P.D.-L. : Je partage entièrement cette vision. Je crois que tout ce que nous sommes en train d’apprivoiser contient une promesse de fertilité. Contrairement aux directrices et directeurs déjà en place, nous n’avons pas besoin de déconstruire et de reconstruire, nous allons simplement construire à partir de cette base là. Tout l’enjeu sera de saisir cette vulnérabilité, ce soin, cette réconciliation et, pourquoi pas, de changer nos rapports aux espaces, au temps de travail, aux artistes. Dans le travail avec ces équipes de permanents que, pour l’instant, nous ne connaissons pas, nous aurons, au moins, ce sujet commun, planétaire, qui va nous pousser à mettre en place différentes actions. Plus que jamais, nous avons besoin d’échapper à ce monde de recommandations permanentes, et de ressusciter le désir, l’inattendu. Je crois qu’il y a encore assez de souffle pour préparer, ensemble, la saison suivante.
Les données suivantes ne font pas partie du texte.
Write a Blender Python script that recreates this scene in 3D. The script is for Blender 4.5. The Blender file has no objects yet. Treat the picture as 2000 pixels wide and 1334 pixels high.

J.V. : Cette période nous motive aussi à aller encore davantage vers les publics, à rendre concrètement le théâtre là où il peut être. On a un travail urgent à faire là-dessus, pour aboutir à la création d’un lien vivant.
P.D.-L. : Comme le disait le philosophe Georges Canguilhem, « guérir ce n’est pas revenir au même ». Lorsque l’on voit l’envie d’en découdre des nouvelles générations, je crois qu’un simple retour en arrière n’est pas envisageable.